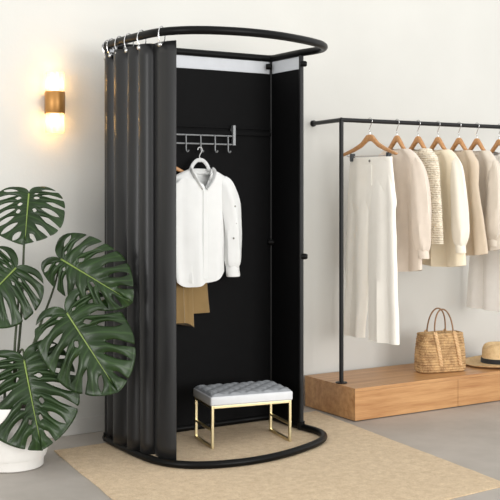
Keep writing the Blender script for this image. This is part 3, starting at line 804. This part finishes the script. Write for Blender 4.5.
def plant():
    PC = Vector((1.546, -.42, 0))
    r = thing('potted_monstera', 'large green monstera in a white pot at the left against the wall', 'plant', PC)
    prof = [(.02, .0), (.132, 0), (.140, .006), (.142, .03), (.146, .048), (.152, .05), (.158, .07), (.168, .20), (.172, .285), (.171, .292), (.163, .292), (.160, .25), (.02, .245)]
    MB().lathe(prof, n=56).build('pot', 'pot', r)
    MB().lathe([(.159, .245), (.158, .262), (.08, .268), (.001, .27)], n=40, mod=lambda p: p+Vector((0, 0, .006*mnoise.noise(p*40)))).build('soil', 'soil', r)
    # leaf blades: base and tip in metres from the foot of the pot, left and right half width, side tilt, droop, cup, seed, slit width
    specs = [
        ((0.073, -0.014, 1.251), (0.004, -0.147, 1.036), .168, .178, .05, .10, .16, 11, 1.15),
        ((0.193, -0.110, 0.950), (0.412, -0.388, 0.772), .168, .135, -.05, .10, .20, 22, 0.85),
        ((0.009, -0.021, 0.911), (-0.222, -0.022, 0.696), .195, .19, .0, .12, .2, 33, 0.6),
        ((0.179, -0.219, 0.713), (0.315, -0.465, 0.388), .205, .20, .05, .10, .18, 44, 0.9),
        ((0.007, -0.137, 0.504), (0.030, -0.292, 0.129), .21, .245, .0, .08, .20, 55, 0.8),
    ]
    for (bp, tp, wl, wr, tilt, droop, cup, seed, ws) in specs:
        B = Vector(bp); T = Vector(tp)
        f = T-B; L = f.length; f.normalize()
        # seen from the room the blade's upper face looks out: side = f x towards-camera
        n0 = (-CF+UP*.25).normalized(); side = f.cross(n0).normalized()      # +x side
        nn = side.cross(f).normalized()
        side = (side*math.cos(tilt)+nn*math.sin(tilt)).normalized(); nn = side.cross(f).normalized()
        vs, fs, uvs = leaf_shape(wl, wr, L, slit_set(seed, 7, ws), droop, cup, seed)
        b = MB(); b.add([B+side*v.x+f*v.y+nn*v.z for v in vs], fs)
        me = bpy.data.meshes.new('leaf'); me.from_pydata(b.v, [], b.f)
        uvl = me.uv_layers.new(name='lobes')
        for poly in me.polygons:
            poly.use_smooth = True
            for li in poly.loop_indices: uvl.data[li].uv = uvs[me.loops[li].vertex_index]
        bm = bmesh.new(); bm.from_mesh(me); bmesh.ops.remove_doubles(bm, verts=bm.verts, dist=2e-5); bm.to_mesh(me); bm.free()
        me.materials.append(M['leaf'])
        o = bpy.data.objects.new('leaf', me); COL.objects.link(o); o.parent = r
        md = o.modifiers.new('thickness', 'SOLIDIFY'); md.thickness = .0016; md.offset = 0
        rp = []
        for k in range(15):
            u = k/14*.96; rp.append(B+f*(L*u)+nn*(-droop*u*u*L+.0015))
        MB().tube(rp, [.0042*(1-.8*k/14) for k in range(15)], 8).build('midrib', 'rib', o, label='pale green midrib')
        # petiole from the crown of the plant to the back of the blade base
        root = Vector((random.uniform(-.04, .04), random.uniform(-.03, .03), .25))
        top = B - nn*.001
        mid1 = root.lerp(top, .35)+Vector((0, 0, .05))-CF*0.0; mid2 = root.lerp(top, .75)+CF*.06+UP*.02
        if seed == 55:
            mid1 = root + UP*.13+CF*.02; mid2 = top+UP*.04+CF*.03-CR*.02
        if seed == 11:
            mid1 = root.lerp(top, .4)+CF*.05; mid2 = root.lerp(top, .85)+CF*.06+CR*-.02
        pp = catmull([root, mid1, mid2, top], 10)
        MB().tube(pp, [.0075-.0035*k/(len(pp)-1) for k in range(len(pp))], 10).build('petiole', 'stem', r)
plant()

- YOUR INSTRUCTIONS
Write out again every line above exactly as given; the pictures do not belong in the copy.

- THE RESULT
Keep writing the Blender script for this image. This is part 3, starting at line 804. This part finishes the script. Write for Blender 4.5.
def plant():
    PC = Vector((1.546, -.42, 0))
    r = thing('potted_monstera', 'large green monstera in a white pot at the left against the wall', 'plant', PC)
    prof = [(.02, .0), (.132, 0), (.140, .006), (.142, .03), (.146, .048), (.152, .05), (.158, .07), (.168, .20), (.172, .285), (.171, .292), (.163, .292), (.160, .25), (.02, .245)]
    MB().lathe(prof, n=56).build('pot', 'pot', r)
    MB().lathe([(.159, .245), (.158, .262), (.08, .268), (.001, .27)], n=40, mod=lambda p: p+Vector((0, 0, .006*mnoise.noise(p*40)))).build('soil', 'soil', r)
    # leaf blades: base and tip in metres from the foot of the pot, left and right half width, side tilt, droop, cup, seed, slit width
    specs = [
        ((0.073, -0.014, 1.251), (0.004, -0.147, 1.036), .168, .178, .05, .10, .16, 11, 1.15),
        ((0.193, -0.110, 0.950), (0.412, -0.388, 0.772), .168, .135, -.05, .10, .20, 22, 0.85),
        ((0.009, -0.021, 0.911), (-0.222, -0.022, 0.696), .195, .19, .0, .12, .2, 33, 0.6),
        ((0.179, -0.219, 0.713), (0.315, -0.465, 0.388), .205, .20, .05, .10, .18, 44, 0.9),
        ((0.007, -0.137, 0.504), (0.030, -0.292, 0.129), .21, .245, .0, .08, .20, 55, 0.8),
    ]
    for (bp, tp, wl, wr, tilt, droop, cup, seed, ws) in specs:
        B = Vector(bp); T = Vector(tp)
        f = T-B; L = f.length; f.normalize()
        # seen from the room the blade's upper face looks out: side = f x towards-camera
        n0 = (-CF+UP*.25).normalized(); side = f.cross(n0).normalized()      # +x side
        nn = side.cross(f).normalized()
        side = (side*math.cos(tilt)+nn*math.sin(tilt)).normalized(); nn = side.cross(f).normalized()
        vs, fs, uvs = leaf_shape(wl, wr, L, slit_set(seed, 7, ws), droop, cup, seed)
        b = MB(); b.add([B+side*v.x+f*v.y+nn*v.z for v in vs], fs)
        me = bpy.data.meshes.new('leaf'); me.from_pydata(b.v, [], b.f)
        uvl = me.uv_layers.new(name='lobes')
        for poly in me.polygons:
            poly.use_smooth = True
            for li in poly.loop_indices: uvl.data[li].uv = uvs[me.loops[li].vertex_index]
        bm = bmesh.new(); bm.from_mesh(me); bmesh.ops.remove_doubles(bm, verts=bm.verts, dist=2e-5); bm.to_mesh(me); bm.free()
        me.materials.append(M['leaf'])
        o = bpy.data.objects.new('leaf', me); COL.objects.link(o); o.parent = r
        md = o.modifiers.new('thickness', 'SOLIDIFY'); md.thickness = .0016; md.offset = 0
        rp = []
        for k in range(15):
            u = k/14*.96; rp.append(B+f*(L*u)+nn*(-droop*u*u*L+.0015))
        MB().tube(rp, [.0042*(1-.8*k/14) for k in range(15)], 8).build('midrib', 'rib', o, label='pale green midrib')
        # petiole from the crown of the plant to the back of the blade base
        root = Vector((random.uniform(-.04, .04), random.uniform(-.03, .03), .25))
        top = B - nn*.001
        mid1 = root.lerp(top, .35)+Vector((0, 0, .05))-CF*0.0; mid2 = root.lerp(top, .75)+CF*.06+UP*.02
        if seed == 55:
            mid1 = root + UP*.13+CF*.02; mid2 = top+UP*.04+CF*.03-CR*.02
        if seed == 11:
            mid1 = root.lerp(top, .4)+CF*.05; mid2 = root.lerp(top, .85)+CF*.06+CR*-.02
        pp = catmull([root, mid1, mid2, top], 10)
        MB().tube(pp, [.0075-.0035*k/(len(pp)-1) for k in range(len(pp))], 10).build('petiole', 'stem', r)
plant()